I saw most of the movie being played out to apologize for the rape. (See here, she deserved it...and don't you see, she's bad, she's a shrew, she's a whore, she spits at everyone - sometimes for no reason, and she wears makeup and boas. Don't you see?) But then again, I'm sensitive to that kind of thing. The rape was unnecessary to the story, so the film has a whole helluva lot of apologizing to do.

Regardless of that bit of stupidity, the movie is pretty obvious, albeit not totally lame. Clint is very intense. I tried really, really hard to get over the beginning . The rape seems all the more ridiculous because without it he would have been a pretty cool character. I imagine, though, if I must, that The Stranger needed to seem totally despicable - and the townsfolk who allowed and even participated in arranging their guilty little secret had no qualms about letting their women bear the brunt of retribution, so it serves also to further define their despicableness. Okay, maybe I'm focusing on the wrong thing. Sue me. Damned if it wouldn't have been a pretty cool film without that, though - it just ruined the whole thing for me.

Mister Roberts
(John Ford & Mervyn LeRoy, 1955).

Henry Fonda, James Cagney, William Powell and Jack Lemmon are on a cargo ship in the South Pacific during WWII. Their job is tedious and thankless. If that isn't enough, the captain (Cagney) is a petty, ambitious tyrant (the description on the video box, but fitting enough for me to steal).
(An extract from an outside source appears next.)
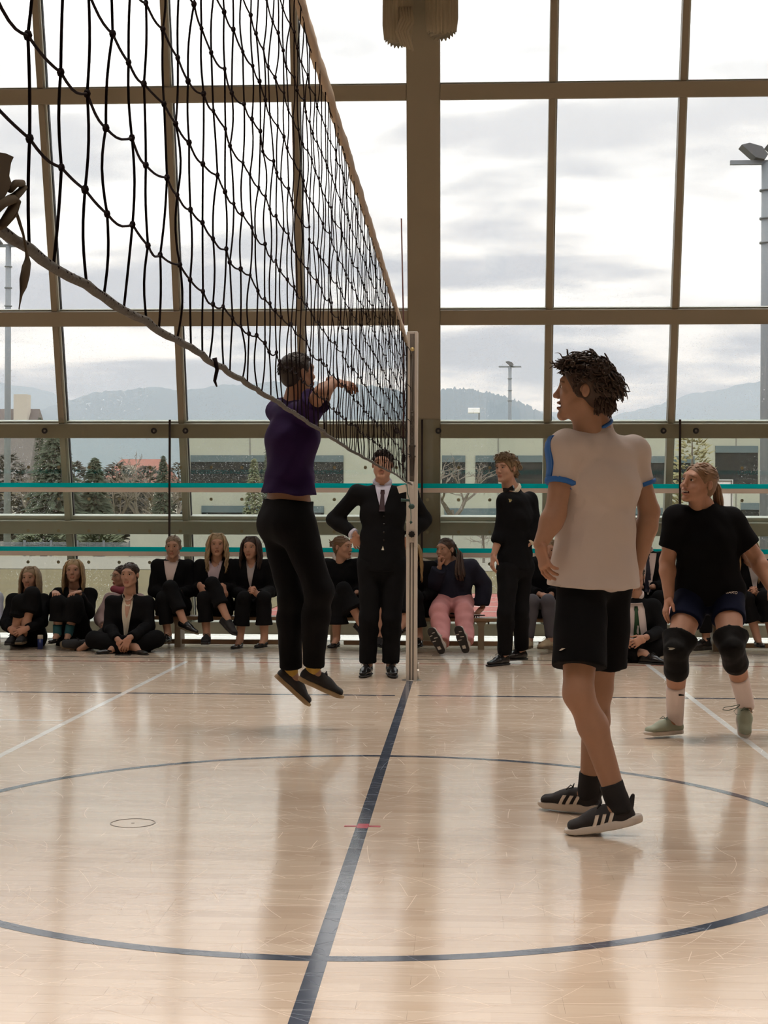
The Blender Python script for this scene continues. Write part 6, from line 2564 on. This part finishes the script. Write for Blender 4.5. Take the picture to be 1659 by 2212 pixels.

In the earlier portions of the film, I was concerned. Fonda, who hadn't done any major work in films for six years, was playing it like he was on stage performing for a theater audience. This, perhaps, was because he had played Mister Roberts in the long-running Broadway play. After some time, it seemed like he shaped up - or it may have been the extraordinary supporting cast propping him up.

Regardless, this picture was magnificent in the acting arena. I wish I could say that the writing gave the actors something to chew on, but the story is not the story here. Jack Lemmon, William Powell and James Cagney are the story, especially Lemmon as Ensign Pulver. Just thinking about his look towards Fonda when Fonda is awarded a medal gives me shivers down my spine. And if I had seen this movie before the memorial tribute at the Oscars I would have burst into tears. I watched that scene six times and cried throughout. But you could throw kudos at Powell and Cagney and yes, Fonda, and you could throw them liberally.

Operation Petticoat
(Blake Edwards, 1959).

A World War II captain (Cary Grant) is stuck with a decrepit submarine, and has to take a stranded group of Army nurses onboard. This is a cute little piece of fluff that apparently was made to showcase Tony Curtis' chest and Cary Grant's brilliance delivering droll lines. Not worth it for the chest, definitely worth it for the droll lines. It's cheering to see an older movie where the women weren't (all) made into hapless idiots. I laughed, at Grant, who is, was, and always will be, darling.

The Candidate (Michael Ritchie, 1972).

Robert Redford plays a young lawyer working for the poor and disenfranchised, who also happens to be the son of a governor and damn good looking to boot. Peter Boyle plays the campaign manager who molds Redford into a candidate for Senator, and shocks us into the knowledge that Richard Schiff, who plays the communications director on The West Wing, is riffing on Boyle's performance, yet strangely managing to improve on his model.

Notable aspects of the film include its 70s fashions of clothing and home decor that makes you long for that era, a performance from Redford that is fine in more than just the moments when his shirts and sweaters are stretched nicely over his muscles, and a line from Melvyn Douglas that sums up everything: When the union dude says about Redford, "He won't win." or something like that, Douglas laughs knowingly and says, "Of course he'll win, he's cute." God, I wish that wasn't true - but it is.